A beam splitter is an optical device, used in numerous scientific instruments such as microscopes and (here) telescopes, to direct an incoming beam of light to multiple paths; the most usual number of paths for any individual beam splitter is two. In a microscope, a beam splitter may be used to direct the imaging beam to the user's eyes, or to a recording device such as a camera, or to both at once.

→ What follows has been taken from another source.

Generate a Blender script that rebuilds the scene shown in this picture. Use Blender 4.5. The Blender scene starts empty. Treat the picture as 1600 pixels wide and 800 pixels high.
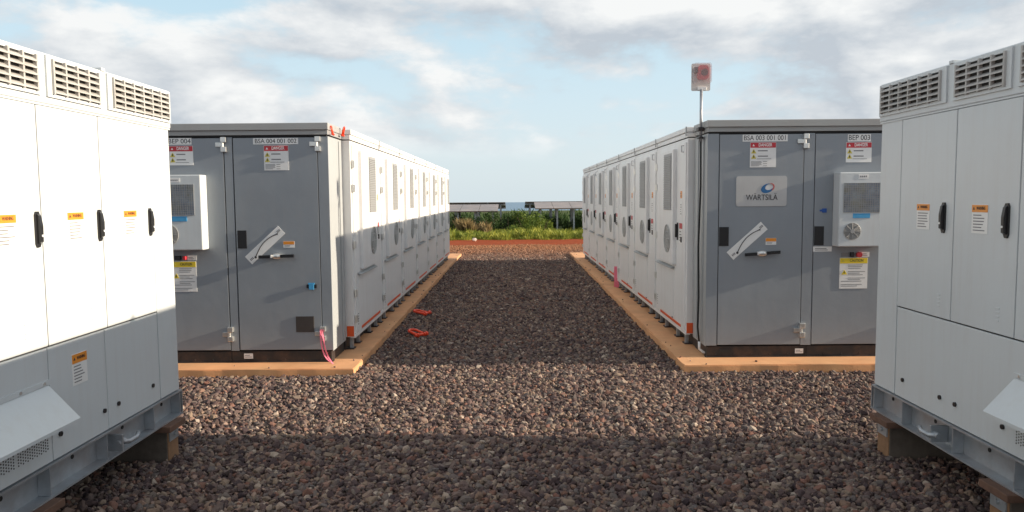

In this comic, a beam splitter is being used in a large-scale telescope to "steal" part of the incident light beam and direct it to an electricity-generating solar panel. The power generated is then sold on the local grid. The situation may be taken as a darkly humorous comment on the state of funding for scientific research, at least in the USA, implying that surreptitious, and legally/ethically questionable, strategies are needed to fund scientists and their projects. The comic pushes the point by supposing that the practice had become so commonplace that the IAU got wind of it, and, presumably to minimize the fallout from legal actions and negative publicity, has acted to ban the practice. That most optical instruments, even large telescopes, are unlikely to capture enough light during regular operations to make the "banned" strategy feasible is ignored for the sake of the joke.

The title text humorously conflates financial tax laws, applicable to the sale of the "stolen" electricity, with the laws of quantum physics, governing the behavior of the photons that are generating the electricity.